Au moment d’avancer nos premiers pas sur ce « chemin » du fleuve, force fut de constater qu’il nous fallait nous poser, nous asseoir, nous préparer, rentrer dans cette énergie où l’on doit recevoir, désencombrer nos modes de perception, déverrouiller nos sens. « Si on doit aller loin, il faut se préparer » dit le poète.
Quel motif, quel désir nous animent pour un travail où l’on doit témoigner du fleuve ? Au-delà de cette masse volumétrique mouvante, puissante, débordante, se pose l’énigme de notre présence sur ses rives. La cartographie poétique de Gaston Bachelard nous invite d’emblée à choisir notre vision devant l’eau profonde : « le fond immobile ou le courant, la rive ou l’infini », autant dire notre façon d’appréhender le monde. « Une âme aussi est une eau profonde ».
Quel regard va nous rendre attentif, sortir de nos perceptions volages, rendre nos yeux grands et larges ouverts ? Très vite, on se sent regardé par le fleuve, qui se révèle un interlocuteur. A la question posée : Qu’est-ce que je viens faire ici, et dehors si tôt ?, le fleuve répond : Marcher, voir, seulement voir, chercher des choses importantes, pour des raisons décisives, c’est pour cela. (Tarjei Vesaas, la barque le soir)

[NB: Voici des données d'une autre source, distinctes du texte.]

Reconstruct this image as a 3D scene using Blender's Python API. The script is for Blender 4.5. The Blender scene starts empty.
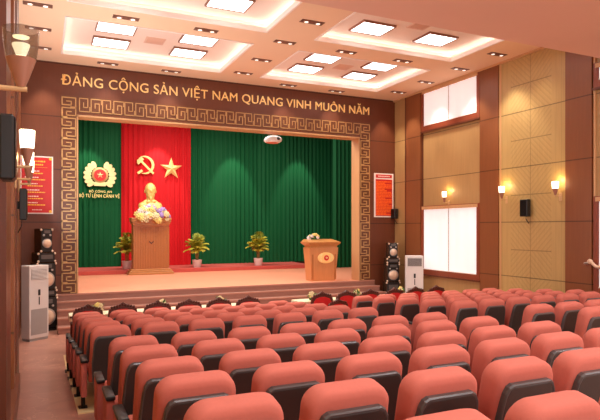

Au-delà du mode binaire - c’est beau, c’est pollué, c’est économique, c’est attrayant – qu’y a-t-il donc de décisif et de nouveau dans notre rapport à lui ? Ce regard croisé, cette écoute simultanée, ce présent partagé nous rendent semblables : il est le reflet de notre existence petite et infinie, et parce que nous sommes semblables, je ne me sens plus séparé. Ce lien qui nous relie, ce sentiment d’unité ouvre en nous ce sens qui nous fonde et nous édifie : nous appartenons à ce même principe. Entre terre et ciel, cela prend corps : « est-ce que je vois vraiment cela ? Est-ce que tout ce que je ressens et vois est vrai ?» Un frisson, un tressaillement, une jubilation dans l’intime secret du cœur : Je suis cela.